As an example of the latter, consider

     (syntax-case stx ()
       [(_ id)
        (let ([id (munge #'id)])
          #'(list id))])

versus

     (syntax-case stx ()
       [(_ id)
        (with-syntax ([id (munge #'id)])
          #'(list id))])

Currently, only the latter is sensible, and the former leads to a phase
error. If the two `id's were bound only in their respective phases
(i.e., 0 and -1), then the former example's result template would use
`id' from the pattern, quietly ignoring the `let' binding.

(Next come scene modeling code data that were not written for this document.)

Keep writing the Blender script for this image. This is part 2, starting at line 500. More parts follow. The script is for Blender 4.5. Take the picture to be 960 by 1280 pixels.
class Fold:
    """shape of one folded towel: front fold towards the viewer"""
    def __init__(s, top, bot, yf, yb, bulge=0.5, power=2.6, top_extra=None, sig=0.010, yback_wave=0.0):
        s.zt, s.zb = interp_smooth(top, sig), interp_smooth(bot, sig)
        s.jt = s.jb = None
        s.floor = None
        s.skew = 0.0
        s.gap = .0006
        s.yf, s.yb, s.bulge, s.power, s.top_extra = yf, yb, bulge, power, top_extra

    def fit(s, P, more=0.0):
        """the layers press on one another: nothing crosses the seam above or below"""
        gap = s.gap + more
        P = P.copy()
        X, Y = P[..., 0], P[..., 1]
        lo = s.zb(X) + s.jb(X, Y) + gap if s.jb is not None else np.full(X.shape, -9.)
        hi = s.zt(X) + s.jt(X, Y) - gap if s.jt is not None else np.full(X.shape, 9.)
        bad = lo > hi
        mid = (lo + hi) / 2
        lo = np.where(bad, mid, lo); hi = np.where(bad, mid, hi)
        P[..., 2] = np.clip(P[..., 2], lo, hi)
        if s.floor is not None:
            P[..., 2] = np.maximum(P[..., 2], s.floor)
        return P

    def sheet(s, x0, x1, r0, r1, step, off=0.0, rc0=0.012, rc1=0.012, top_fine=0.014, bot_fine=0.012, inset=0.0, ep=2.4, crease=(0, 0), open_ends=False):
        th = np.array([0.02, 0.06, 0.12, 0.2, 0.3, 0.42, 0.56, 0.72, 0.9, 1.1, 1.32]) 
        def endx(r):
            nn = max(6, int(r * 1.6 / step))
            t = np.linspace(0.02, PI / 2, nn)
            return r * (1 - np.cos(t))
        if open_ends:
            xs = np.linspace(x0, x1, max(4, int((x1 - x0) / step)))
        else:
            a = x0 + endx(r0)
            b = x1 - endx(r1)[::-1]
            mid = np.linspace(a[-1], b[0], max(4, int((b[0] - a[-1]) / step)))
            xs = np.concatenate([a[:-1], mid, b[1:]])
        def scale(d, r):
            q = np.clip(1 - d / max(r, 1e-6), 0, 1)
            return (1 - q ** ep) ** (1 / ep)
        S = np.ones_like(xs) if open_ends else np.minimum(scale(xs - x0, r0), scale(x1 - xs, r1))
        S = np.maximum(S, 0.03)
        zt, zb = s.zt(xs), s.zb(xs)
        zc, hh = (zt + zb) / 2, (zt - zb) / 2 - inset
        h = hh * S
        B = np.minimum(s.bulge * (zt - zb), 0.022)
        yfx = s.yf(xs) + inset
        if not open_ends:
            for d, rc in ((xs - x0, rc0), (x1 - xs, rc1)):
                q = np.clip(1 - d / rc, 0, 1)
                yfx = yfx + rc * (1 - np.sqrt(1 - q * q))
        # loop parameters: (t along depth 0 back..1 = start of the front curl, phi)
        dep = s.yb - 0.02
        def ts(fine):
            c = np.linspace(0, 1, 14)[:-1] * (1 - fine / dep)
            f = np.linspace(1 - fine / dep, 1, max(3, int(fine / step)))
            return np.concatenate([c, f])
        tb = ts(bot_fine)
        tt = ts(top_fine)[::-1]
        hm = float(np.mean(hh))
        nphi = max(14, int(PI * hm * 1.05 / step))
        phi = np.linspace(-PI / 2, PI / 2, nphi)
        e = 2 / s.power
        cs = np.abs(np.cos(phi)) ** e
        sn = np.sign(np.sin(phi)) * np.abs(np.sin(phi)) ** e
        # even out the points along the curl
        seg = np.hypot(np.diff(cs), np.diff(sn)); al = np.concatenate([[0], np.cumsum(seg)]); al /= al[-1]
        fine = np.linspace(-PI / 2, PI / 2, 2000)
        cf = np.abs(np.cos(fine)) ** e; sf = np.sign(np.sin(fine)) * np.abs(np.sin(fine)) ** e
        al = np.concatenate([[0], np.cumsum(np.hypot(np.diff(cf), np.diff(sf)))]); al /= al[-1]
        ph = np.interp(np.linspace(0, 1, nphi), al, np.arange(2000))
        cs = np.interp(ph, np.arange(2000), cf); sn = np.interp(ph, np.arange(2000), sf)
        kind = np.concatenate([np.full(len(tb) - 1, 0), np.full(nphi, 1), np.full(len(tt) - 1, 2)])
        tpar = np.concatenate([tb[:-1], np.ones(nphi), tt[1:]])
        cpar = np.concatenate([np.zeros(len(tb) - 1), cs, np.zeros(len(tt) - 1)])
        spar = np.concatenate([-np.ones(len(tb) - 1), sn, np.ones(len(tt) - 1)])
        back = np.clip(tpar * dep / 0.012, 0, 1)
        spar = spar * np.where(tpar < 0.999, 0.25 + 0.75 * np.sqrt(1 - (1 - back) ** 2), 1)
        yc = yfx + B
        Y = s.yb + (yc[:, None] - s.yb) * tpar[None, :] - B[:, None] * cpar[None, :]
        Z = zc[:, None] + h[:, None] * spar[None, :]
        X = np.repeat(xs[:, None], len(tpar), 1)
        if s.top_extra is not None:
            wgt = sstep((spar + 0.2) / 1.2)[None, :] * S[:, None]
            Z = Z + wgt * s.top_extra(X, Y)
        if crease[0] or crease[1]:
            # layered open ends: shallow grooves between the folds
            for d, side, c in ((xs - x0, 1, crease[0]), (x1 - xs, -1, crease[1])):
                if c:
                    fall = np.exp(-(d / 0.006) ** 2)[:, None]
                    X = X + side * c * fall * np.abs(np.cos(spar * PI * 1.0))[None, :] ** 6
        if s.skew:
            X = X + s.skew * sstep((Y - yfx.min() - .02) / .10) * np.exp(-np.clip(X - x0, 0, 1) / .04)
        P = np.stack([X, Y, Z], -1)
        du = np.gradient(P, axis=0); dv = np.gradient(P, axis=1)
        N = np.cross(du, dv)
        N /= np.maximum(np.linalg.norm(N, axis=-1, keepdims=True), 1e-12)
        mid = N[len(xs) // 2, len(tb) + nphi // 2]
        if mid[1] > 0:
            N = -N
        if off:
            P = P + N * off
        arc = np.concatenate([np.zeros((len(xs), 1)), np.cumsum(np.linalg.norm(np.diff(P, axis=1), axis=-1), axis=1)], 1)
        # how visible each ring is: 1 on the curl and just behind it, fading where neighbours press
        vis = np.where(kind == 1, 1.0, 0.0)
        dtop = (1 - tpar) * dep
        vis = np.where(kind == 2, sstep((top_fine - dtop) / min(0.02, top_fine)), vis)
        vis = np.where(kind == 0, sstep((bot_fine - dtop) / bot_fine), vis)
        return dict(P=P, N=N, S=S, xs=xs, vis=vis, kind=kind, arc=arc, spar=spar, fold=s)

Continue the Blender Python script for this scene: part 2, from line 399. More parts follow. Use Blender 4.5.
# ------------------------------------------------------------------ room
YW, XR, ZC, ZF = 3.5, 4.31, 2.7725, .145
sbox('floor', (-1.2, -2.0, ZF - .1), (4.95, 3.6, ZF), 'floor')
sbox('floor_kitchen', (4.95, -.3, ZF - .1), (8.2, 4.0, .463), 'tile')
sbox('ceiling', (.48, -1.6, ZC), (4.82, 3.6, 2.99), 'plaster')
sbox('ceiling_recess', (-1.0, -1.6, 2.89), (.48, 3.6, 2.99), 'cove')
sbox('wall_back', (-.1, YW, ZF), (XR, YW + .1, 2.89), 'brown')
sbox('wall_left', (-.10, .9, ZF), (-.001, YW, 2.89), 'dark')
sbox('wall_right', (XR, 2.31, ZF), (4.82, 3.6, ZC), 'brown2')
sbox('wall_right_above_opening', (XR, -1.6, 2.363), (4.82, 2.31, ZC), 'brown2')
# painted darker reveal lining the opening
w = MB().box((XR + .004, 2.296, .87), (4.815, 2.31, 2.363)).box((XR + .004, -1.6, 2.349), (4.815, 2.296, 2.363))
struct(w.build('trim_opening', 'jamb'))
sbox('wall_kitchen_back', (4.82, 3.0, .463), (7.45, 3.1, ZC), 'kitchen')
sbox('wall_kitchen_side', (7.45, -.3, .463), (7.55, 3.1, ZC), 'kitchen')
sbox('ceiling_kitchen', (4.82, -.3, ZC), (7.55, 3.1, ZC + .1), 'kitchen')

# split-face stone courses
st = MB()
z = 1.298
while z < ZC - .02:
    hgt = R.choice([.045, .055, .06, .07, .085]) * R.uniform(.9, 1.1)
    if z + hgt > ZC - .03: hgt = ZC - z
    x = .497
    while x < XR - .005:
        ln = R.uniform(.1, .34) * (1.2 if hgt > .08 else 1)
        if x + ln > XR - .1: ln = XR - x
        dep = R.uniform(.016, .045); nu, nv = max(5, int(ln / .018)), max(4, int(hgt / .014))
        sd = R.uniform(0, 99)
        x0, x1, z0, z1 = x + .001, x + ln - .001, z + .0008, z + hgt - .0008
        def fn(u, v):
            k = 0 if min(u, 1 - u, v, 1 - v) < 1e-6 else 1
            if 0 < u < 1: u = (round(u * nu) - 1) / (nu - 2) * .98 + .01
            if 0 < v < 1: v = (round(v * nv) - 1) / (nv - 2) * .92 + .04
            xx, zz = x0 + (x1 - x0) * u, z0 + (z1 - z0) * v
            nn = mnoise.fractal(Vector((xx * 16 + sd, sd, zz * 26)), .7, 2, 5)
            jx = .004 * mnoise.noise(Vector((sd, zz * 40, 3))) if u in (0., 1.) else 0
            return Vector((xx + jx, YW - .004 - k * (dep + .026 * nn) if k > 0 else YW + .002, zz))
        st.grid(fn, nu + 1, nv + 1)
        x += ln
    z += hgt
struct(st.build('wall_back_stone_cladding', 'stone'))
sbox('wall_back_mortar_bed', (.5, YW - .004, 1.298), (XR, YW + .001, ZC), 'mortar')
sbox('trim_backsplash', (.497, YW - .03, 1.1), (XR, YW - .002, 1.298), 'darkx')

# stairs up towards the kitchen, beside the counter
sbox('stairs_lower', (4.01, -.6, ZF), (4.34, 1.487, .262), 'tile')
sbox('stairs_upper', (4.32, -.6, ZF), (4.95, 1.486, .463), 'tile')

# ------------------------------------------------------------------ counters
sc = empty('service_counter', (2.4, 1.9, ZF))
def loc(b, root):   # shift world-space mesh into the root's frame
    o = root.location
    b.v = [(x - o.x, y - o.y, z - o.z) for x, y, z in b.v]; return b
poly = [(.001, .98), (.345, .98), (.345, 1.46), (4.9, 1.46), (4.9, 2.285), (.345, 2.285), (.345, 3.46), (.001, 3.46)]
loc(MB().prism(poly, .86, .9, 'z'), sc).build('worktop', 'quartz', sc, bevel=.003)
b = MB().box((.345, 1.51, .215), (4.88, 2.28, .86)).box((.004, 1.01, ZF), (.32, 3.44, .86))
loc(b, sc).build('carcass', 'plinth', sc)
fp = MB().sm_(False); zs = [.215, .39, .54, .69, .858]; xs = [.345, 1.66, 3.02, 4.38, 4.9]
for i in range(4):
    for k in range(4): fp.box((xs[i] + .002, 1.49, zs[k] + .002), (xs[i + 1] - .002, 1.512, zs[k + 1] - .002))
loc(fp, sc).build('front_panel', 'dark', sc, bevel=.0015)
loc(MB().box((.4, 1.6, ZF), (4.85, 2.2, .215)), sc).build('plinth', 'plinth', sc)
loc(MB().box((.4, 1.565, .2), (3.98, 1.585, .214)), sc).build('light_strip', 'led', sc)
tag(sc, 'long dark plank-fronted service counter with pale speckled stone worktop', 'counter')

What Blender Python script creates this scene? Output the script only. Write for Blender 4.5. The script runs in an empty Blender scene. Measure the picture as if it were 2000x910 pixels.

I don't think that's a great example, but it has the flavor of a kind
of mistake that I make. Given the options, I think I prefer to rename
local variables that collide to trigger errors, instead of having
bindings that look like they shadow lead to something different
(usually quietly). But I haven't actually tried programming with the
other option.

Of course, with respect to the possibility of confusion, it's just as
potentially confusing to use the same identifier for imported bindings
different phases. For example, it can be confusing that `lambda' is
available at multiple phases, perhaps even with different meanings. In
contrast to just local bindings, however, picking different names for
all bindings in different phases --- including alternatives for
`lambda' at different phases --- would be truly inconvenient.